‘Turning Red’ Film Review: Pixar Captures the Explosion of Adolescence as Adorably Beastly

A young girl’s puberty manifests itself as a giant red panda that makes a great metaphor for a tale about daughters and mothers

Turning Red
"Turning Red" (Disney/Pixar)

Part of parenthood is the understanding that today’s loving, obedient child can be tomorrow’s willful, snarling teenage beast. And in the same way that Pixar’s “Inside Out” skillfully broke down the swirl of emotions swimming around all of our heads, the studio’s latest, “Turning Red,” uses a big, fluffy wild animal as a way to explore one girl’s passage to womanhood.

For 13-year-old Meimei (voiced by Rosalie Chiang), her entry into adulthood is marked by her occasional transformation into a giant, red panda whenever she gets excited or agitated.

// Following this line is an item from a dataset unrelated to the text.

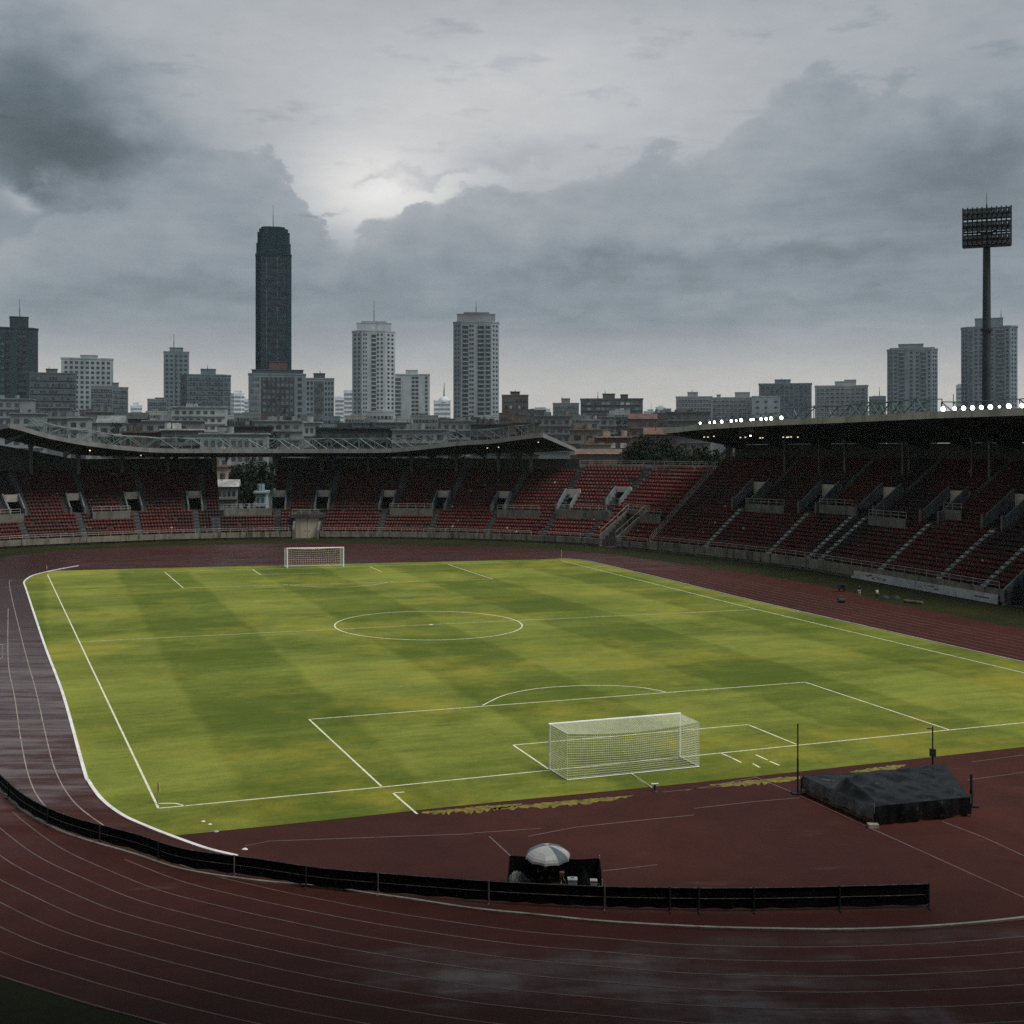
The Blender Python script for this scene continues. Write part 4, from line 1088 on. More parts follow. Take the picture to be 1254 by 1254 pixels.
if len(E_) > 2: pass
b.done()
b = Bld('apartment_block', 'white block with three dark window columns beside the white round cornered tower', 860, 480, 526.3, 459.5, WHITE); b.body(); b.top(497, 511.6, 453.5); b.strip(.03,.24,(.13,.145,.15), fh=2.9); b.grid([(.52,.60),(.62,.70),(.88,.94)], 2.9, .6, zmin=26); b.done()
b = Bld('distant_dome_building', 'misty domed building with a tall spire between two tall towers', 2400, 531, 552, 492, MIST); b.body()
dm = MB(); ctr = b.T((541.5-541.5)*1.0, b.depth*.45); rad = 7.5*2400/F
for k_ in range(5):
    a0, a1 = k_/5*math.pi/2, (k_+1)/5*math.pi/2; z1 = b.zt
    for j in range(14):
        t0, t1 = j/14*2*math.pi, (j+1)/14*2*math.pi
        f_ = lambda a_, t_: (ctr[0]+rad*math.cos(a_)*math.cos(t_)+4, ctr[1]+rad*math.cos(a_)*math.sin(t_), z1+rad*.95*math.sin(a_))
        dm.quad(f_(a0,t0), f_(a0,t1), f_(a1,t1), f_(a1,t0))
dm.build('dome', b.wm, b.root); zz = lambda y: H-(y-HY)*2400/F
MB().tube((ctr[0]+3.5,ctr[1],b.zt+rad*.6), (ctr[0]+4.2,ctr[1],zz(468.5)), 2.0, .5, k=6).build('spire', M_dark, b.root); b.bands(9, .45, zmin=50)
b = Bld('grey_tower', 'tall grey tower with dark balcony bays and a round crown', 760, 555, 611.3, 395, (.25,.285,.30), cham=5); b.body()
b.top(559.6, 606.4, 384.5, (.20,.22,.23), 'crown', frac=.8); b.top(568, 599, 382.5, (.20,.22,.23), 'crown_cap', zb=H-(384.2-HY)*760/F); b.antenna(583, 367, 382.5)
b.strip(.06,.24,(.035,.048,.056), fh=2.9); b.strip(.56,.76,(.035,.048,.056), fh=2.9); b.strip(.82,.97,(.045,.06,.068), fh=2.9); b.grid([(.28,.34),(.36,.42)], 2.9, .45, zmin=26)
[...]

Meimei’s no-nonsense mother Ming (Sandra Oh) reveals that this shape-shifting is a family trait that’s been passed down from mother to daughter over the centuries, all the way back to an ancestor who was blessed with this gift because of her close relationship with the red pandas.

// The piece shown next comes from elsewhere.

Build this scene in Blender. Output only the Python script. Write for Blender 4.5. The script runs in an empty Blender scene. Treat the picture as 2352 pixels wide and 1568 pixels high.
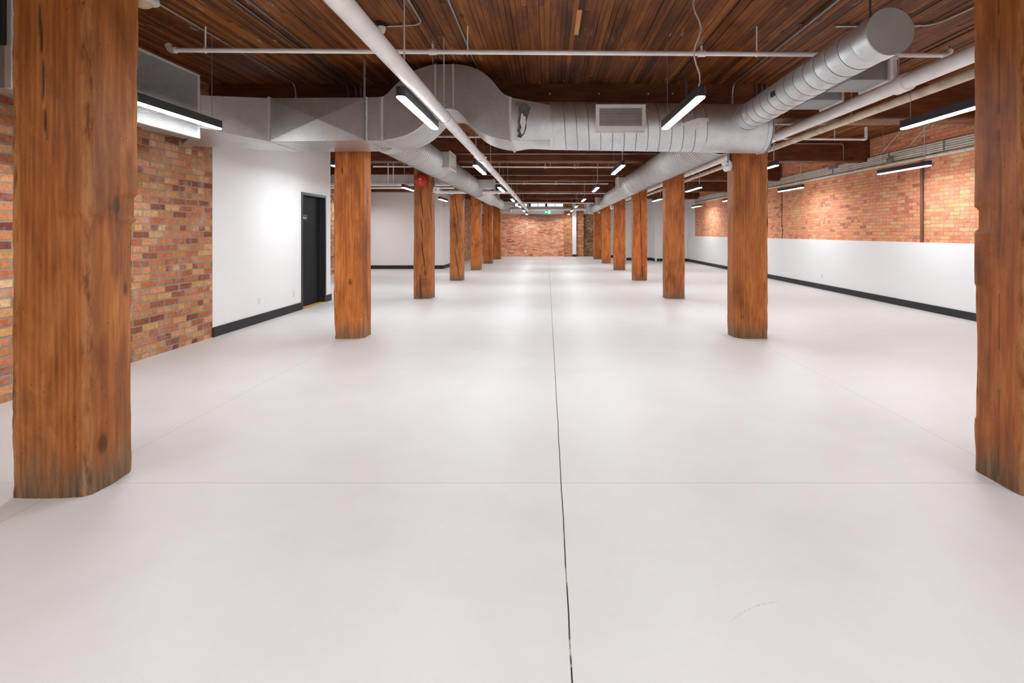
import bpy, math, random
import numpy as np
from mathutils import Vector, Matrix
random.seed(7)
SC = bpy.context.scene
COL = SC.collection
H, F, CX, CY = 1.40, 1180.0, 1257.0, 533.0     # eye height, focal length and vanishing point (px of the 2352 wide frame)

# ---------------------------------------------------------------- camera, world, exposure
cam_d = bpy.data.cameras.new('camera')
cam = bpy.data.objects.new('camera', cam_d); COL.objects.link(cam)
cam.location = (0, 0, H); cam.rotation_euler = (math.radians(90), 0, 0)
cam_d.sensor_width = 36.0; cam_d.lens = 36.0 * F / 2352
cam_d.shift_x = (1176 - CX) / 2352; cam_d.shift_y = -(784 - CY) / 2352
cam_d.clip_end = 200
SC.camera = cam
w = bpy.data.worlds.new('world'); SC.world = w; w.use_nodes = True
w.node_tree.nodes['Background'].inputs[0].default_value = (0.80, 0.90, 1.0, 1)
w.node_tree.nodes['Background'].inputs[1].default_value = 0.5
SC.view_settings.view_transform = 'Standard'; SC.view_settings.look = 'None'
SC.view_settings.gamma = 1.0; SC.view_settings.use_curve_mapping = False
SC.view_settings.exposure = 1.43
SC.cycles.use_denoising = True
SC.cycles.max_bounces = 10; SC.cycles.diffuse_bounces = 6
SC.cycles.sample_clamp_indirect = 8
LENS_STRENGTH = 46.0
LENS_COLOR = (0.89, 0.955, 1.0, 1)

ZD = 3.35          # underside of the timber deck
ZB = 2.89          # underside of the beams
BAYS = [2.70, 6.74, 10.79, 14.84, 18.88, 22.93, 26.55]   # front faces of the columns
XL, XR = -4.46, 6.79
YF = 29.6

# ---------------------------------------------------------------- node helpers
class NT:
    def __init__(s, name):
        s.m = bpy.data.materials.new(name); s.m.use_nodes = True
        s.t = s.m.node_tree; s.t.nodes.clear()
        s.out = s.t.nodes.new('ShaderNodeOutputMaterial')
    def n(s, typ, ins=None, **kw):
        nd = s.t.nodes.new('ShaderNode' + typ)
        for k, v in kw.items(): setattr(nd, k, v)
        for k, v in (ins or {}).items(): s.put(nd.inputs[k], v)
        return nd
    def put(s, sock, v):
        if isinstance(v, bpy.types.NodeSocket): s.t.links.new(v, sock)
        elif isinstance(v, bpy.types.Node): s.t.links.new(v.outputs[0], sock)
        else: sock.default_value = v
    def math(s, op, a, b=None, c=None, clamp=False):
        ins = {0: a}
        if b is not None: ins[1] = b
        if c is not None: ins[2] = c
        nd = s.n('Math', ins, operation=op); nd.use_clamp = clamp
        return nd.outputs[0]
    def mix(s, f, a, b, blend='MIX'):
        nd = s.n('Mix', data_type='RGBA', blend_type=blend)
        s.put(nd.inputs[0], f); s.put(nd.inputs[6], a); s.put(nd.inputs[7], b)
        return nd.outputs[2]
    def ramp(s, f, pts, interp='LINEAR'):
        nd = s.n('ValToRGB', {0: f}); cr = nd.color_ramp; cr.interpolation = interp
        while len(cr.elements) < len(pts): cr.elements.new(0.5)
        for e, (p, c) in zip(cr.elements, pts):
            e.position = p; e.color = c if len(c) == 4 else (*c, 1)
        return nd.outputs[0]
    def remap(s, f, a, b, c=0.0, d=1.0):
        return s.n('MapRange', {0: f, 1: a, 2: b, 3: c, 4: d}).outputs[0]
    def noise(s, vec, scale, detail=4, rough=0.5, dist=0.0):
        return s.n('TexNoise', {'Vector': vec, 'Scale': scale, 'Detail': detail, 'Roughness': rough, 'Distortion': dist}).outputs[0]
    def scl(s, vec, v):
        return s.n('VectorMath', {0: vec, 1: v}, operation='MULTIPLY').outputs[0]
    def bsdf(s, color, rough=0.6, metal=0.0, height=None, bump=0.3, dist=0.01, spec=0.5, **kw):
        b = s.n('BsdfPrincipled', {'Base Color': color, 'Roughness': rough, 'Metallic': metal, 'Specular IOR Level': spec})
        if height is not None:
            bp = s.n('Bump', {'Height': height, 'Strength': bump, 'Distance': dist})
            s.t.links.new(bp.outputs[0], b.inputs['Normal'])
        s.t.links.new(b.outputs[0], s.out.inputs[0])
        return b
def c3(r, g, b): # sRGB 0-255 -> linear
    f = lambda v: (v/255/12.92) if v/255 <= 0.04045 else ((v/255+0.055)/1.055)**2.4
    return (f(r), f(g), f(b), 1)

def simple(name, col, rough=0.5, metal=0.0, var=0.06, scale=6.0, spec=0.5):
    t = NT(name); p = t.n('TexCoord').outputs['Object']
    n = t.noise(p, scale, 3)
    f = t.remap(n, 0.3, 0.7, 1 - var, 1 + var)
    c = t.n('VectorMath', {0: col[:3], 'Scale': f}, operation='SCALE').outputs[0]
    t.bsdf(c, rough, metal, spec=spec)
    return t.m

def wood_mat(name, axis, dark, mid, light, dirt=False, streaks=False, rough=0.55, use_tone=False, crack=False):
    t = NT(name)
    tc = t.n('TexCoord').outputs['Object']
    rnd = t.n('ObjectInfo').outputs['Random']
    sp = t.n('SeparateXYZ', {0: tc})
    off = t.math('MULTIPLY', rnd, 37.0)
    base = t.n('CombineXYZ', {0: t.math('ADD', sp.outputs[0], off), 1: sp.outputs[1], 2: sp.outputs[2]}).outputs[0]
    st = {'X': (0.06, 1, 1), 'Y': (1, 0.06, 1), 'Z': (1, 1, 0.06)}[axis]
    st2 = {'X': (0.25, 1, 1), 'Y': (1, 0.25, 1), 'Z': (1, 1, 0.28)}[axis]
    v = t.scl(base, st); v2 = t.scl(base, st2)
    grain = t.noise(v, 46, 6, 0.6, 0.6)
    wav = t.n('TexWave', {'Vector': v, 'Scale': 9.0, 'Distortion': 9.0, 'Detail': 3.0, 'Detail Scale': 1.2}).outputs[1]
    patch = t.noise(v2, 4.5, 5, 0.6, 0.8)
    f = t.math('ADD', t.math('MULTIPLY', grain, 0.34), t.math('MULTIPLY', patch, 0.62))
    f = t.math('ADD', f, t.math('MULTIPLY', wav, 0.07))
    if use_tone:
        at = t.n('Attribute', attribute_name='tone').outputs['Fac']
        f = t.math('ADD', f, t.remap(at, 0, 1, -0.17, 0.17))
    c = t.ramp(f, [(0.30, dark), (0.50, mid), (0.72, light)])
    if dirt:
        bl = t.noise(t.scl(base, (1, 1, 0.45)), 2.6, 5, 0.65, 0.5)
        c = t.mix(t.remap(bl, 0.53, 0.68, 0, 0.6), c, (0.10, 0.032, 0.012, 1))
        c = t.mix(t.remap(bl, 0.30, 0.42, 0.35, 0), c, (0.62, 0.26, 0.08, 1))
    # knots
    vk = t.n('TexVoronoi', {'Vector': t.scl(base, {'X': (0.5, 1, 1), 'Y': (1, 0.5, 1), 'Z': (1, 1, 0.5)}[axis]), 'Scale': 3.1, 'Randomness': 1.0})
    vd = t.math('ADD', vk.outputs['Distance'], t.math('MULTIPLY', t.math('SUBTRACT', patch, 0.5), 0.10))
    kf = t.remap(vd, 0.05, 0.10, 0.75, 0.0)
    c = t.mix(kf, c, (*[q * 0.42 for q in dark[:3]], 1))
    # pin holes and pale scuffs
    ph = t.n('TexVoronoi', {'Vector': base, 'Scale': 17.0}).outputs['Distance']
    c = t.mix(t.remap(ph, 0.045, 0.075, 0.8, 0), c, (0.015, 0.008, 0.004, 1))
    sc_ = t.noise(v2, 21, 6, 0.75)
    c = t.mix(t.remap(sc_, 0.70, 0.78, 0, 0.45), c, (0.55, 0.36, 0.2, 1))
    if streaks:
        s1 = t.noise(t.scl(base, (1, 0.12, 1)), 30, 4, 0.7)
        s2 = t.noise(base, 1.1, 2)
        ff = t.math('MULTIPLY', t.remap(s1, 0.62, 0.67, 0, 1), t.remap(s2, 0.54, 0.62, 0, 0.65))
        c = t.mix(ff, c, (0.62, 0.56, 0.50, 1))
    if dirt:
        dz = t.math('ADD', sp.outputs[2], t.math('MULTIPLY', t.math('SUBTRACT', t.noise(v2, 9, 5, 0.7), 0.5), 0.55))
        dcol = t.ramp(t.noise(v, 30, 4, 0.7), [(0.3, (0.055, 0.036, 0.022)), (0.55, (0.17, 0.115, 0.065)), (0.75, (0.34, 0.25, 0.15))])
        c = t.mix(t.remap(dz, 0.03, 0.25, 0.85, 0), c, dcol)
    c = t.mix(1.0, c, t.n('ObjectInfo').outputs['Color'], 'MULTIPLY')
    h = t.math('ADD', t.math('MULTIPLY', grain, 0.8), t.math('MULTIPLY', wav, 0.25))
    if crack:
        ck = t.n('Attribute', attribute_name='crack').outputs['Fac']
        eg_ = t.n('Attribute', attribute_name='edge').outputs['Fac']
        en = t.noise(t.scl(base, (1, 1, 0.16)), 26, 5, 0.7)
        c = t.mix(t.math('MULTIPLY', eg_, t.remap(en, 0.42, 0.60, 0.0, 0.55)), c, (0.60, 0.30, 0.12, 1))
        c = t.mix(t.math('MULTIPLY', eg_, t.remap(en, 0.36, 0.44, 0.8, 0.0)), c, (0.07, 0.03, 0.015, 1))
        c = t.mix(ck, c, (0.012, 0.007, 0.004, 1))
    t.bsdf(c, rough, 0, h, 0.35, 0.006, spec=0.3)
    return t.m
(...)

For subsequent generations, however, it’s considered more of a curse; Ming has a fraught relationship with Meimei’s grandmother (Wai Ching Ho, Netflix’s “Daredevil”) dating back to her own transformation experiences, and so Ming recommends that Meimei undergo a ceremony that will separate her from her panda self.

In the weeks leading to that ceremony, however, Meimei begins to appreciate her inner panda at the same time that she begins to resent Ming’s constant supervision of her life. (Just as Meimei starts noticing boys, Ming finds some provocative doodles in Meimei’s notebook that leads to a horribly awkward confrontation with the girl’s unwitting crush.) When the ceremony winds up being the same night as the boy-band concert Meimei and her pals have been eagerly anticipating (the film is set in 2002), she’ll have to make some tough decisions about who and what she wants to be, and whether she can set her own course in life without repeating her mother’s mistakes.

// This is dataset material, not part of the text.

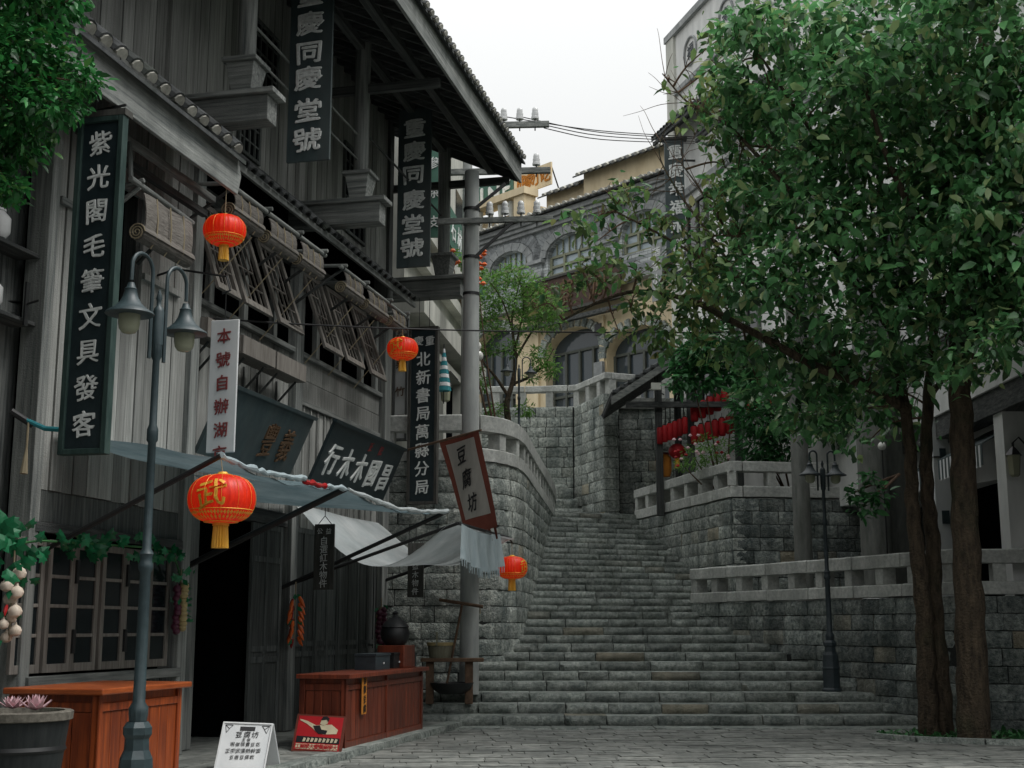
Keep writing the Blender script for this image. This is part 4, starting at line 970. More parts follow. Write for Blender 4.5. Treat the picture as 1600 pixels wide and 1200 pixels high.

Director and co-writer Domee Shi (the Oscar-winning short “Bao”) plunges us into Meimei’s world as a Toronto teenager; Meimei is the kind of straight-A student who thinks of herself as fiercely independent, but it’s only after the emergence of her panda side that she understands how much of her life is guided and determined by her mother’s wishes.

Much like the recent “Encanto,” this is a movie with no real villain except for family expectations: Ming is focused on order and discipline and following what she thinks are the rules, but the screenplay by Shi and Julia Cho understand how much Meimei and Ming are the products of their relationships with their respective mothers.

The writers have real empathy for the pitfalls of parenting, even in as extreme a situation as this, and the film’s resolution offers hope for inter-generational understanding. (Meimei’s dad Jin mostly stays quiet, but when he does offer advice and insight, it’s powerfully resonant, particularly with Orion Lee of “First Cow” providing his voice.) The film’s central metaphor might sporadically stretch a bit far, but it never quite gets to the breaking point, allowing for an empathetic understanding of how family history can simultaneously prop you up and weigh you down.

Shi and Cho mine the material for verbal and visual humor alike, and Meimei (again, like “Encanto,” we get a smart, brave girl hero with glasses) pops as a character — funny, vulnerable, confused and, ultimately, self-possessed. She and her three besties have a relationship that feels both lived in and #squadgoals aspirational.

“Turning Red” occasionally borrows the visual language of anime, from the big, glassy eyes that characters get when confronted with something super-cute to the rounded edges of Meimei’s teeth, and fictional boy band 4-Town — “Why are they called 4-Town when there are five of them?” Ming asks, sensibly — performs songs composed by Billie Eilish and Finneas O’Connell, who skillfully replicate the new-millennial earworms of the Lou Pearlman/Max Martin era.

For all of its unforgettable films, Pixar has justifiably taken heat for its lack of women in the director’s chair, and “Turning Red” acts as an object example of the universal but relatable storytelling that comes from offering a female perspective in family-friendly comedy. It’s a film as cuddly as Meimei’s panda form, but it’s also a perceptive examination of how one person’s coming-of-age has a ripple effect on those closest to them.

“Turning Red” premieres on Disney+ March 11.